Oh and one critical warming-up note? I warm up the cartridge before play too. I let it run for one side of a vinyl LP before settling in to listen. It completely changes the character of the sound for the better. 

VINYL: IT HAS TO EARN THE RIGHT

Furutech DeStat III

Finished? Oh no. There’s more. I place my vinyl LP on a Furutech Demag. I have the older Mk.I version. I press the Demagnetise button once then I flip the LP and repeat for the other side to lower the noise floor.

I could, if I really wanted to, repeat this cycle half a dozen times because I have heard steady improvements during that time (the improvements reduce during turns four to six but even so). I resist the temptation, though. Even I have my breaking point. 

Onto the turntable goes the vinyl. Then I take my Furutech DeStat III to remove static. The Milty Zerostat reduces static. The DeStat III actually removes it. All of it. That improves sound by also lowering the noise floor still further.

VINYL: IT HAS TO EARN THE RIGHT

Furutech Demag

There are static hotspots on a belt-driven turntable: the pulley, outside of the platter where the belt moves and the spindle. Again, I know this because I’ve done the research and have measured the static with an actual static meter.

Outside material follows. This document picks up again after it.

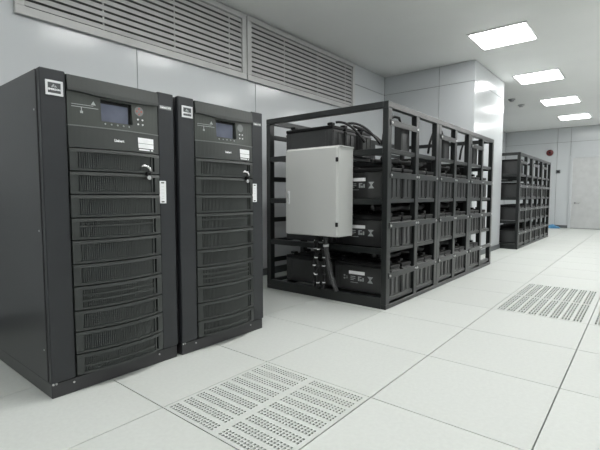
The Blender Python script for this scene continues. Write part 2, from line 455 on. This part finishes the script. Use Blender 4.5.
    for z in (.905, .811): MB().box(.0045, .0056, .530, .546, z, z + .006).build('tag_hole', 'ups_dark', tg)
    tl = MB()
    for z in (.888, .872, .856, .840, .828): tl.box(.0045, .0055, .531, .545, z, z + .003)
    tl.build('tag_lines', 'silver', tg)
    # nameplate: silver frame, dark face with emblem and word
    npf = MB(); y0, y1, z0, z1, b = .022, .088, 1.246, 1.305, .0088
    npf.cbox(.0035, .008, y0, y1, z0, z0 + b, .001).cbox(.0035, .008, y0, y1, z1 - b, z1, .001).cbox(.0035, .008, y0, y0 + b, z0 + b, z1 - b, .001).cbox(.0035, .008, y1 - b, y1, z0 + b, z1 - b, .001)
    npo = npf.build('nameplate', 'silver', t)
    MB().box(.0036, .0052, y0 + b, y1 - b, z0 + b, z1 - b).build('nameplate_face', 'plate', npo)
    yc = (y0 + y1) / 2
    MB().prism([(yc - .012, 1.2785), (yc - .002, 1.2925), (yc + .001, 1.287), (yc - .003, 1.2785)], 'x', .0050, .0058).prism([(yc - .001, 1.2785), (yc + .004, 1.2875), (yc + .011, 1.2785)], 'x', .0050, .0058).build('emblem', 'grey_print', npo)
    obj('nameplate_lettering', text_mesh('EMERSON', .0105, 'white_print', 'nameplate_lettering'), npo, (.0054, yc, 1.2695))
    # badge lettering on right trim
    bd = MB().cbox(.0035, .0055, .530, .596, 1.268, 1.287, .0008).build('badge', 'dim_print', t)
    obj('badge_lettering', text_mesh('Liebert NX', .013, 'white_print', 'badge_lettering'), bd, (.0058, .563, 1.2775))
    # screws
    for y in (.010, .022, .092, .503): MB().cyl((-.0055, y, .045 if y > .05 else .060), (1, 0, 0), .0045, .004, 10).build('screw', 'bolt', t)
    for z in (1.19, .70, .20): MB().cyl((-.055, .001, z), (0, -1, 0), .004, .003, 10).build('screw', 'bolt', t)
    return t
UX, UY = -.407, -.858
ups = make_ups(); ups.location = (UX, UY, 0); ups['group'] = 'power cabinets with vented doors'
ups2 = dup(ups, (UX + .006, UY + .631, 0), 'tall charcoal vented power cabinet between the left-edge cabinet and the battery rack')

# ------------------------------------------------------------------ battery racks
RW, RL, RH = 1.21, 2.72, 1.525
PW, PT = .06, .045
POST = [0, .481, .907, .969, 1.376, 1.78, 1.837, 2.25, 2.66]
BAYS = [(0, 1), (1, 2), (3, 4), (4, 5), (6, 7), (7, 8)]
SHELF = [.050, .420, .790, 1.158]            # underside of each shelf bar
SH = .032
RET = [.228, .602, .973, 1.352]; RHt = .044
_rc = {}
def rbox(name, mname, x0, x1, y0, y1, z0, z1, parent, c=.003):
    k = (name, round(x1 - x0, 4), round(y1 - y0, 4), round(z1 - z0, 4))
    if k not in _rc: _rc[k] = MB().cbox(0, x1 - x0, 0, y1 - y0, 0, z1 - z0, c).mesh(name, mname)
    return obj(name, _rc[k], parent, (x0, y0, z0))
bolt_me = MB().cyl((0, 0, 0), (1, 0, 0), .0085, .007, 8).mesh('bolt', 'bolt')
def make_rack():
    t = thing('battery_rack', 'long dark steel battery rack with the grey box on its end, nearer of the two', 'battery rack')
    for p in POST:
        rbox('post', 'steel', -PT, 0, p, p + PW, .034, RH - .045, t)
        rbox('post', 'steel', -RW, -RW + PT, p, p + PW, .034, RH - .045, t)
    for x0 in (-PT, -RW):
        rbox('top_rail', 'steel', x0, x0 + PT, 0, RL, RH - .045, RH, t)
        rbox('base_rail', 'steel', x0, x0 + PT, 0, RL, 0, .034, t)
    for y in (0, POST[2] + .03, POST[5] + .03, RL - .045):
        if y in (0, RL - .045): rbox('cross_rail', 'steel', -RW + PT, -PT, y, y + .045, RH - .045, RH, t)
        rbox('base_cross_rail', 'steel', -RW + PT, -PT, y, y + .045, 0, .082 if y == 0 else .034, t)
        for k in (1, 2, 3): rbox('cross_beam', 'steel', -RW + PT, -PT, y + .004, y + .04, SHELF[k] - .012, SHELF[k] + .033, t)
    for bi, (a, b) in enumerate(BAYS):
        y0, y1 = POST[a] + PW, POST[b]
        for k in range(4):
            for side in (0, 1):
                xs0 = -.042 if side == 0 else -RW + .008
                rbox('shelf_bar', 'steel', xs0 - (.0 if side == 0 else 0), xs0 + .034, y0, y1, SHELF[k], SHELF[k] + SH, t)
                if k == 3 and side == 0 and bi not in (0, 2, 4): continue
                xr = .0 if side == 0 else -RW - .006
                rb = rbox('retaining_bar', 'steel', xr, xr + .006, y0 - .028, y1 + .028, RET[k], RET[k] + RHt, t, .0015)
                for yy in (.016, y1 - y0 + .04): obj('bolt', bolt_me, rb, (.006 if side == 0 else -.007, yy, RHt / 2))
        # two bearer bars under the batteries, in shelf
        for k in range(4):
            rbox('bearer', 'steel', -RW / 2 - .02, -RW / 2 + .02, y0 - PW if a not in (3, 6) else y0, y1, SHELF[k], SHELF[k] + SH, t)
    return t
R1 = (.007, 1.256, 0)
R2 = (-.07, 5.757, 0)
rack = make_rack(); rack.location = R1; rack['group'] = 'steel battery racks'
rack2 = dup(rack, R2, 'dark steel battery rack standing far off behind the white column')

# plates added to darken the gaps above the battery tops, near rack only
for y in (.938, 1.808):
    for k in range(3):
        rbox('added_dark_plate', 'batt_lid', -RW + PT + .002, -PT - .002, y + .006, y + .010, SHELF[k] + SH + .20, SHELF[k + 1] - .014, rack, .0008)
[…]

I give each area a direct blast with the DeStat III. Because I use valves, I also give the output valves on my amplifiers in particular a blast too (output valves are covered with static which raises the noise floor). That means each of my valve monoblocks and my valve phono amp. Another three cycles then.

Now? Well, now I need a shave because my beard has grown by a foot and a half, during all of this time. 

Origin Live Gravity One

Then I put a noise-lowering Gravity One from Origin Live on the spindle (there to lower noise again: its not a stabiliser or a clamp), check that the stylus is clean, make a new coffee because the old one has gotten cold by now and I’m good to go.

They say a little knowledge can be a dangerous thing. Sometimes a lot of knowledge can be damaging to one’s health.

Crazy? Me? Quite possibly. But look, let me ask you a question. When was hi-fi, as a hobby, ever the pursuit of a sane person?